▶ _TASK GOAL_
All lines below must be repeated exactly, with the pictures omitted.
--------------------------------------------------
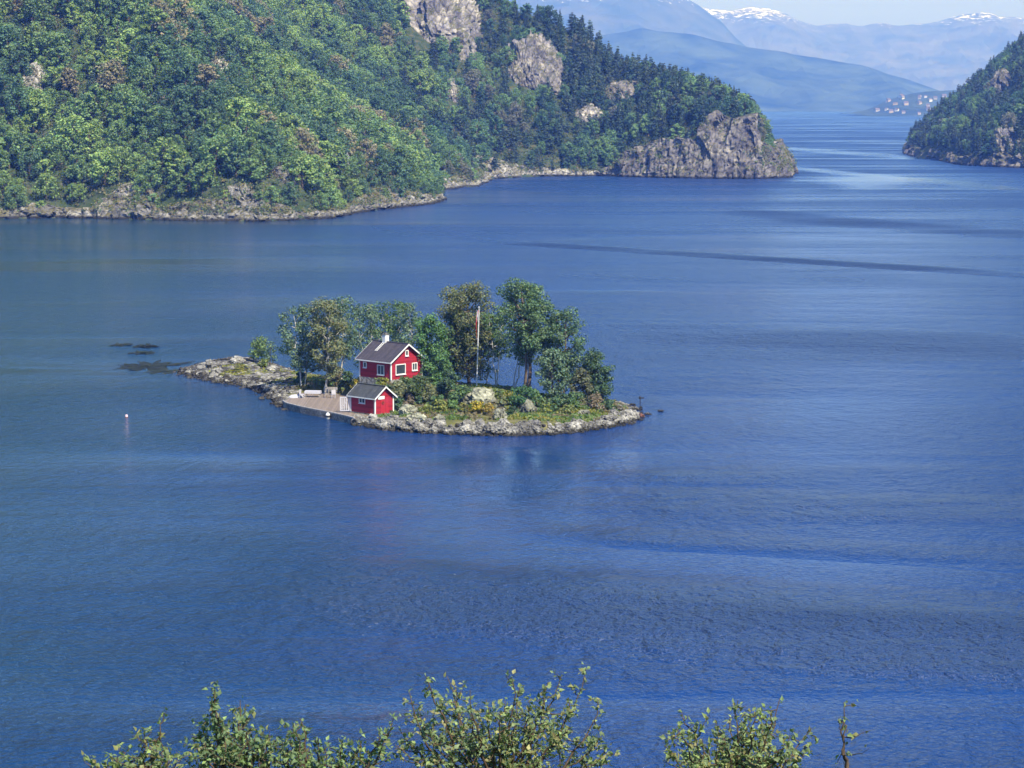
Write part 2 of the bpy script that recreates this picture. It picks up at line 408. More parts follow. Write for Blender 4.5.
def WATER_BANDS(band):
    def line(x1, y1, x2, y2, half, soft, lo=-9e9, hi=9e9):   # a streak between two points of the fjord
        a, b = gnd(x1, y1), gnd(x2, y2); sl = (b[1] - a[1]) / (b[0] - a[0]); m = ((a[1] + b[1]) / 2) ** 2 / (CAM_H * FPX)
        return band(float(a[1] - sl * a[0]), float(sl), half * m, soft * m, lo, hi)
    return [
        (line(520, 243, 1024, 275, 1.3, 2.0, lo=-4), 2.4),        # wake line behind the island
        (line(520, 236, 1024, 266, 2.5, 4, lo=8), -0.4),
        (line(760, 214, 1024, 236, 3.5, 5, lo=75), 1.2),
        (line(640, 331, 1024, 346, 6, 9, lo=14), 1.0),
        (line(620, 300, 1024, 308, 8, 9, lo=14), -0.4),
        (line(560, 400, 1024, 420, 10, 14, lo=18), -0.35),
        (line(570, 478, 850, 479, 2.5, 6, lo=2, hi=26), 0.8),
        (line(600, 500, 1024, 512, 8, 10, lo=6), 0.8),
        (line(560, 533, 1024, 561, 3.5, 9, lo=3), 0.7),
        (line(560, 556, 1024, 584, 11, 12, lo=2), -0.55),         # pale smooth belt
        (line(300, 585, 1024, 652, 20, 22, lo=-14), 1.3),         # ruffled belt across the near water
        (line(0, 690, 1024, 720, 12, 20), -0.3),
        (line(790, 188, 880, 180, 3.0, 5, lo=140, hi=185), -0.8), # eddies off the headland
        (line(790, 168, 900, 178, 2.0, 3, lo=150, hi=215), -0.8),
        (line(780, 148, 950, 160, 2.0, 3, lo=160), -0.7),
    ]
M['water'] = water_mat()
mb = MB(); W0 = 26000
mb.add([(-W0, -2000, 0), (W0, -2000, 0), (W0, 24000, 0), (-W0, 24000, 0)], [[0, 1, 2, 3]])
tag(mb.build('water', M['water']), kind='structure')

# ------------------------------------------------------------------ lands: the left hillside and the two headlands
def pix(lst): return [tuple(gnd(x, y)[:2]) for x, y in lst]
HILL_FRONT = [(-120, 221), (-60, 220), (0, 219), (60, 218), (130, 219.5), (200, 221), (265, 221.5), (330, 218.5), (360, 212.5), (400, 207.5),
              (432, 204), (444, 199), (446, 190), (460, 187.5), (477, 186.5), (490, 179), (540, 176.5), (600, 176), (650, 177.5), (700, 178.5),
              (760, 179), (783, 178), (791, 174.5), (788, 168)]
HILL = pix(HILL_FRONT) + [(118, 1330), (40, 1450), (-100, 1620), (-500, 1700), (-900, 1500), (-900, 640)]
RIGHT_FRONT = [(1250, 178), (1150, 175), (1024, 168), (985, 166.5), (958, 164.5), (938, 160), (918, 157.5), (905, 154), (906, 147)]
RIGHT = pix(RIGHT_FRONT) + [(352, 2050), (560, 2500), (1100, 2500), (1100, 1400)]

def hill_z(X, Y, detail=True):
    X = np.asarray(X, float); Y = np.asarray(Y, float); d = sdist(X, Y, HILL)
    p = np.stack([X, Y, X * 0], -1).reshape(-1, 3)
    nz = fbm(p * 0.022, 4, 3).reshape(X.shape); n2 = fbm(p * 0.09, 3, 5).reshape(X.shape)
    dd = np.maximum(d + nz * 7, 0) if detail else np.maximum(d, 0)
    norm = (1.5 * (1 - np.exp(-np.maximum(d, 0) / 2.0)) + 0.66 * dd + n2 * np.minimum(dd * 0.1, 2.2)) * (0.25 + 0.75 * sstep(1.5, 11, d))
    cl = sstep(34, 62, X) * sstep(1050, 1100, Y)
    ch = np.interp(X, [30, 60, 80, 100, 118, 128, 137, 142], [4, 15, 19, 25, 27, 22, 14, 5])
    cliff = ch * sstep(4, 17, d) + 0.5 * np.maximum(d - 13, 0) + n2 * 1.0 * sstep(10, 20, d)
    prof = norm * (1 - cl) + cliff * cl
    lim = np.interp(X, [-900, -250, -120, -40, 0, 33, 54, 73, 93, 113, 125, 135, 142], [420, 260, 190, 130, 98, 77, 67, 58, 47, 35, 25, 13, 2]) + nz * 4
    k = 5.0
    z = -k * np.log(np.exp(-np.clip(prof / k, -50, 200)) + np.exp(-np.clip(lim / k, -50, 200)))
    return np.where(d > 0, z, np.maximum(-3, d * 0.8) - 0.2)
def right_z(X, Y, detail=True):
    X = np.asarray(X, float); Y = np.asarray(Y, float); d = sdist(X, Y, RIGHT)
    p = np.stack([X, Y, X * 0], -1).reshape(-1, 3)
    nz = fbm(p * 0.02, 4, 13).reshape(X.shape)
    prof = 2.0 * (1 - np.exp(-np.maximum(d, 0) / 2.0)) + 0.85 * np.maximum(d + nz * 8, 0)
    lim = np.interp(X, [240, 262, 275, 290, 305, 325, 345, 400, 600, 1100], [2, 16, 27, 37, 51, 66, 77, 120, 260, 380]) + nz * 5
    z = -5 * np.log(np.exp(-np.clip(prof / 5, -50, 200)) + np.exp(-np.clip(lim / 5, -50, 200)))
    return np.where(d > 0, z, np.maximum(-3, d * 0.8) - 0.2)
def land_mesh(name, fn, xs, ys, mat):
    gx, gy = np.meshgrid(xs, ys, indexing='ij'); z = fn(gx, gy)
    mb = MB(); mb.grid(np.stack([gx.ravel(), gy.ravel(), z.ravel()], 1), len(xs), len(ys))
    return tag(mb.build(name, mat, smooth=True), kind='structure')
land_mesh('hillside', hill_z, np.concatenate([np.arange(-900, -300, 25.0), np.arange(-300, 150, 3.0)]), np.concatenate([np.arange(640, 1330, 3.0), np.arange(1330, 1720, 20.0)]), M['undergrowth'])
land_mesh('headland', right_z, np.concatenate([np.arange(225, 420, 4.0), np.arange(420, 1101, 40.0)]), np.concatenate([np.arange(1350, 1760, 5.0), np.arange(1760, 2520, 30.0)]), M['undergrowth'])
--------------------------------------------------
▶ _EXERCISE RESULT_
Write part 2 of the bpy script that recreates this picture. It picks up at line 408. More parts follow. Write for Blender 4.5.
def WATER_BANDS(band):
    def line(x1, y1, x2, y2, half, soft, lo=-9e9, hi=9e9):   # a streak between two points of the fjord
        a, b = gnd(x1, y1), gnd(x2, y2); sl = (b[1] - a[1]) / (b[0] - a[0]); m = ((a[1] + b[1]) / 2) ** 2 / (CAM_H * FPX)
        return band(float(a[1] - sl * a[0]), float(sl), half * m, soft * m, lo, hi)
    return [
        (line(520, 243, 1024, 275, 1.3, 2.0, lo=-4), 2.4),        # wake line behind the island
        (line(520, 236, 1024, 266, 2.5, 4, lo=8), -0.4),
        (line(760, 214, 1024, 236, 3.5, 5, lo=75), 1.2),
        (line(640, 331, 1024, 346, 6, 9, lo=14), 1.0),
        (line(620, 300, 1024, 308, 8, 9, lo=14), -0.4),
        (line(560, 400, 1024, 420, 10, 14, lo=18), -0.35),
        (line(570, 478, 850, 479, 2.5, 6, lo=2, hi=26), 0.8),
        (line(600, 500, 1024, 512, 8, 10, lo=6), 0.8),
        (line(560, 533, 1024, 561, 3.5, 9, lo=3), 0.7),
        (line(560, 556, 1024, 584, 11, 12, lo=2), -0.55),         # pale smooth belt
        (line(300, 585, 1024, 652, 20, 22, lo=-14), 1.3),         # ruffled belt across the near water
        (line(0, 690, 1024, 720, 12, 20), -0.3),
        (line(790, 188, 880, 180, 3.0, 5, lo=140, hi=185), -0.8), # eddies off the headland
        (line(790, 168, 900, 178, 2.0, 3, lo=150, hi=215), -0.8),
        (line(780, 148, 950, 160, 2.0, 3, lo=160), -0.7),
    ]
M['water'] = water_mat()
mb = MB(); W0 = 26000
mb.add([(-W0, -2000, 0), (W0, -2000, 0), (W0, 24000, 0), (-W0, 24000, 0)], [[0, 1, 2, 3]])
tag(mb.build('water', M['water']), kind='structure')

# ------------------------------------------------------------------ lands: the left hillside and the two headlands
def pix(lst): return [tuple(gnd(x, y)[:2]) for x, y in lst]
HILL_FRONT = [(-120, 221), (-60, 220), (0, 219), (60, 218), (130, 219.5), (200, 221), (265, 221.5), (330, 218.5), (360, 212.5), (400, 207.5),
              (432, 204), (444, 199), (446, 190), (460, 187.5), (477, 186.5), (490, 179), (540, 176.5), (600, 176), (650, 177.5), (700, 178.5),
              (760, 179), (783, 178), (791, 174.5), (788, 168)]
HILL = pix(HILL_FRONT) + [(118, 1330), (40, 1450), (-100, 1620), (-500, 1700), (-900, 1500), (-900, 640)]
RIGHT_FRONT = [(1250, 178), (1150, 175), (1024, 168), (985, 166.5), (958, 164.5), (938, 160), (918, 157.5), (905, 154), (906, 147)]
RIGHT = pix(RIGHT_FRONT) + [(352, 2050), (560, 2500), (1100, 2500), (1100, 1400)]

def hill_z(X, Y, detail=True):
    X = np.asarray(X, float); Y = np.asarray(Y, float); d = sdist(X, Y, HILL)
    p = np.stack([X, Y, X * 0], -1).reshape(-1, 3)
    nz = fbm(p * 0.022, 4, 3).reshape(X.shape); n2 = fbm(p * 0.09, 3, 5).reshape(X.shape)
    dd = np.maximum(d + nz * 7, 0) if detail else np.maximum(d, 0)
    norm = (1.5 * (1 - np.exp(-np.maximum(d, 0) / 2.0)) + 0.66 * dd + n2 * np.minimum(dd * 0.1, 2.2)) * (0.25 + 0.75 * sstep(1.5, 11, d))
    cl = sstep(34, 62, X) * sstep(1050, 1100, Y)
    ch = np.interp(X, [30, 60, 80, 100, 118, 128, 137, 142], [4, 15, 19, 25, 27, 22, 14, 5])
    cliff = ch * sstep(4, 17, d) + 0.5 * np.maximum(d - 13, 0) + n2 * 1.0 * sstep(10, 20, d)
    prof = norm * (1 - cl) + cliff * cl
    lim = np.interp(X, [-900, -250, -120, -40, 0, 33, 54, 73, 93, 113, 125, 135, 142], [420, 260, 190, 130, 98, 77, 67, 58, 47, 35, 25, 13, 2]) + nz * 4
    k = 5.0
    z = -k * np.log(np.exp(-np.clip(prof / k, -50, 200)) + np.exp(-np.clip(lim / k, -50, 200)))
    return np.where(d > 0, z, np.maximum(-3, d * 0.8) - 0.2)
def right_z(X, Y, detail=True):
    X = np.asarray(X, float); Y = np.asarray(Y, float); d = sdist(X, Y, RIGHT)
    p = np.stack([X, Y, X * 0], -1).reshape(-1, 3)
    nz = fbm(p * 0.02, 4, 13).reshape(X.shape)
    prof = 2.0 * (1 - np.exp(-np.maximum(d, 0) / 2.0)) + 0.85 * np.maximum(d + nz * 8, 0)
    lim = np.interp(X, [240, 262, 275, 290, 305, 325, 345, 400, 600, 1100], [2, 16, 27, 37, 51, 66, 77, 120, 260, 380]) + nz * 5
    z = -5 * np.log(np.exp(-np.clip(prof / 5, -50, 200)) + np.exp(-np.clip(lim / 5, -50, 200)))
    return np.where(d > 0, z, np.maximum(-3, d * 0.8) - 0.2)
def land_mesh(name, fn, xs, ys, mat):
    gx, gy = np.meshgrid(xs, ys, indexing='ij'); z = fn(gx, gy)
    mb = MB(); mb.grid(np.stack([gx.ravel(), gy.ravel(), z.ravel()], 1), len(xs), len(ys))
    return tag(mb.build(name, mat, smooth=True), kind='structure')
land_mesh('hillside', hill_z, np.concatenate([np.arange(-900, -300, 25.0), np.arange(-300, 150, 3.0)]), np.concatenate([np.arange(640, 1330, 3.0), np.arange(1330, 1720, 20.0)]), M['undergrowth'])
land_mesh('headland', right_z, np.concatenate([np.arange(225, 420, 4.0), np.arange(420, 1101, 40.0)]), np.concatenate([np.arange(1350, 1760, 5.0), np.arange(1760, 2520, 30.0)]), M['undergrowth'])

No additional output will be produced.